Task details:
Take the lines from the head of the listing through the one bearing "scene.camera = cam" and copy them exactly, leaving every picture out.

== Data lines

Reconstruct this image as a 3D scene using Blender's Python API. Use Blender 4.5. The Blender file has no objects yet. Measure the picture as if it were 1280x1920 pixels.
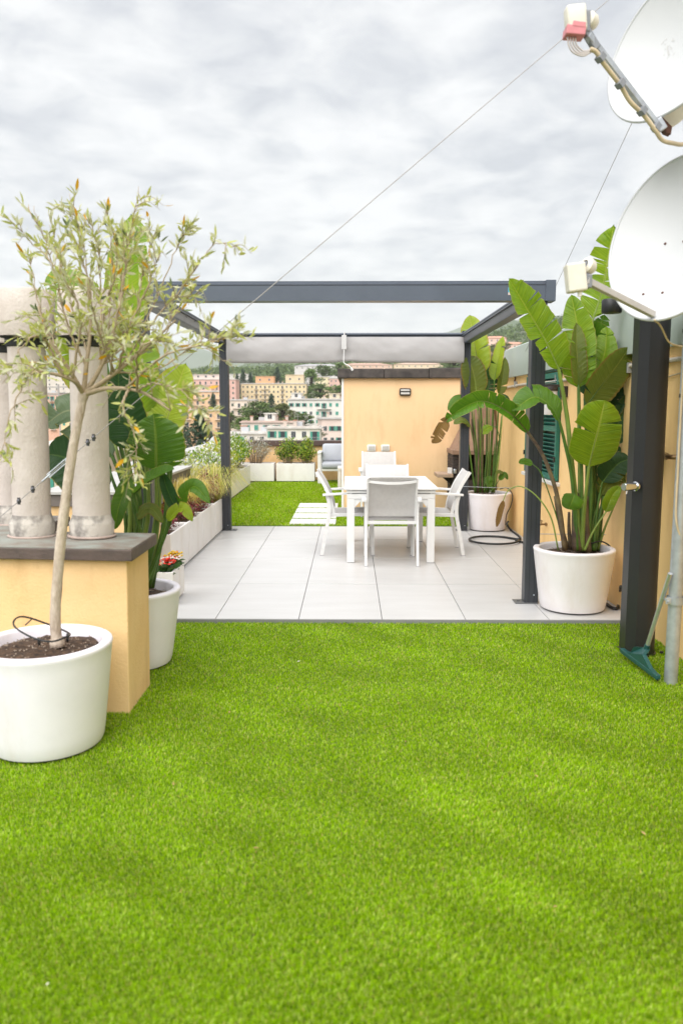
import bpy, bmesh, math, random
import numpy as np
from mathutils import Vector, Matrix, noise as mnoise
R = math.radians
random.seed(7)
scene = bpy.context.scene
COL = scene.collection

# ------------------------------------------------------------------ camera, sky, sun, exposure
CAM_H, FOC, PITCH, YAW = 1.53, 1500.0, R(7.37), R(0.61)
cd = bpy.data.cameras.new('camera'); cam = bpy.data.objects.new('camera', cd); COL.objects.link(cam)
cam.location = (0, 0, CAM_H); cam.rotation_euler = (math.pi/2 - PITCH, 0, YAW)
cd.sensor_fit = 'VERTICAL'; cd.sensor_height = 36.0; cd.lens = FOC/1920*36.0
cd.clip_start = .05; cd.clip_end = 40000
cd.dof.use_dof = True; cd.dof.focus_distance = 7.6; cd.dof.aperture_fstop = 2.3; cd.dof.aperture_blades = 9
scene.camera = cam

SUN_EL, SUN_AZ = 56.0, 202.0          # azimuth clockwise from +Y: behind the camera, to the left
world = bpy.data.worlds.new('World'); scene.world = world; world.use_nodes = True
wn, wl = world.node_tree.nodes, world.node_tree.links
wn.clear()
def WN(t, **k):
    n = wn.new(t)
    for a, b in k.items(): setattr(n, a, b)
    return n
sky = WN('ShaderNodeTexSky', sky_type='NISHITA', sun_disc=False); sky.sun_elevation = R(SUN_EL); sky.sun_rotation = R(SUN_AZ)
sky.air_density = 1.0; sky.dust_density = 2.0
bg_sky = WN('ShaderNodeBackground'); bg_sky.inputs[1].default_value = .05
bg_cl = WN('ShaderNodeBackground'); bg_cl.inputs[1].default_value = .243
mixw = WN('ShaderNodeMixShader'); mixw.inputs[0].default_value = .93
outw = WN('ShaderNodeOutputWorld')
tc = WN('ShaderNodeTexCoord'); sep = WN('ShaderNodeSeparateXYZ'); wl.new(tc.outputs['Generated'], sep.inputs[0])
zc = WN('ShaderNodeMath', operation='MAXIMUM'); wl.new(sep.outputs[2], zc.inputs[0]); zc.inputs[1].default_value = 0
za = WN('ShaderNodeMath', operation='ADD'); wl.new(zc.outputs[0], za.inputs[0]); za.inputs[1].default_value = .16
dx = WN('ShaderNodeMath', operation='DIVIDE'); wl.new(sep.outputs[0], dx.inputs[0]); wl.new(za.outputs[0], dx.inputs[1])
dy = WN('ShaderNodeMath', operation='DIVIDE'); wl.new(sep.outputs[1], dy.inputs[0]); wl.new(za.outputs[0], dy.inputs[1])
cmb = WN('ShaderNodeCombineXYZ'); wl.new(dx.outputs[0], cmb.inputs[0]); wl.new(dy.outputs[0], cmb.inputs[1]); cmb.inputs[2].default_value = 3.7
n1 = WN('ShaderNodeTexNoise'); n1.inputs['Scale'].default_value = 6.0; n1.inputs['Detail'].default_value = 7; n1.inputs['Roughness'].default_value = .62; n1.inputs['Distortion'].default_value = .35
n2 = WN('ShaderNodeTexNoise'); n2.inputs['Scale'].default_value = 1.5; n2.inputs['Detail'].default_value = 5
wl.new(cmb.outputs[0], n1.inputs['Vector']); wl.new(cmb.outputs[0], n2.inputs['Vector'])
nm = WN('ShaderNodeMix', data_type='FLOAT'); nm.inputs[0].default_value = .50
wl.new(n1.outputs['Fac'], nm.inputs[2]); wl.new(n2.outputs['Fac'], nm.inputs[3])
cr = WN('ShaderNodeValToRGB'); e = cr.color_ramp.elements
e[0].position = .38; e[0].color = (.63, .65, .695, 1); e[1].position = .60; e[1].color = (1.0, 1.0, 1.0, 1)
x = cr.color_ramp.elements.new(.46); x.color = (.765, .78, .81, 1)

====

Answer for this exercise:
Reconstruct this image as a 3D scene using Blender's Python API. Use Blender 4.5. The Blender file has no objects yet. Measure the picture as if it were 1280x1920 pixels.
import bpy, bmesh, math, random
import numpy as np
from mathutils import Vector, Matrix, noise as mnoise
R = math.radians
random.seed(7)
scene = bpy.context.scene
COL = scene.collection

# ------------------------------------------------------------------ camera, sky, sun, exposure
CAM_H, FOC, PITCH, YAW = 1.53, 1500.0, R(7.37), R(0.61)
cd = bpy.data.cameras.new('camera'); cam = bpy.data.objects.new('camera', cd); COL.objects.link(cam)
cam.location = (0, 0, CAM_H); cam.rotation_euler = (math.pi/2 - PITCH, 0, YAW)
cd.sensor_fit = 'VERTICAL'; cd.sensor_height = 36.0; cd.lens = FOC/1920*36.0
cd.clip_start = .05; cd.clip_end = 40000
cd.dof.use_dof = True; cd.dof.focus_distance = 7.6; cd.dof.aperture_fstop = 2.3; cd.dof.aperture_blades = 9
scene.camera = cam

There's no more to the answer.